The Consumer Federation's Cooper said the financial and management structure of the new company will create pressures to cut costs and reduce capital spending, which will undermine service quality.

Another opportunity to improve the agreement will come in 2005, when San Francisco's cable franchise expires. Renewal negotiations are set to start next year. And given AT&T's track record in San Francisco, AT&T-Comcast might have a hard time convincing the city it deserves a renewal; AT&T looks like it will fail to meet at least one major contract obligation. In 1999, when it took over the franchise from TCI, the company committed to upgrading the system within 48 months. At the May 7 hearing Witherington admitted AT&T was badly behind schedule.

The companies are also stonewalling the city on providing basic information about their operations and the merger.
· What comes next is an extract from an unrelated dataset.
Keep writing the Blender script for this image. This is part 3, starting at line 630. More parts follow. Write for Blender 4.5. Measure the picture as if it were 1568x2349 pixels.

According to letters obtained by the Bay Guardian from the DTIS, AT&T and Comcast refused to answer simple questions about their records of franchise violations or revocations, declined to give evidence of city tax payments, and even balked at providing a list of their cable franchises with more than 150,000 subscribers, saying that the request was "unreasonably burdensome."

Sup. Matt Gonzalez told us that by flouting the city's authority now, AT&T-Comcast may be sorry when renewal time comes along.

"For the few million dollars the company stands to gain by not making a greater commitment now ... they could really jeopardize having the franchise in the future," he said. "It's a ludicrous way to conduct business."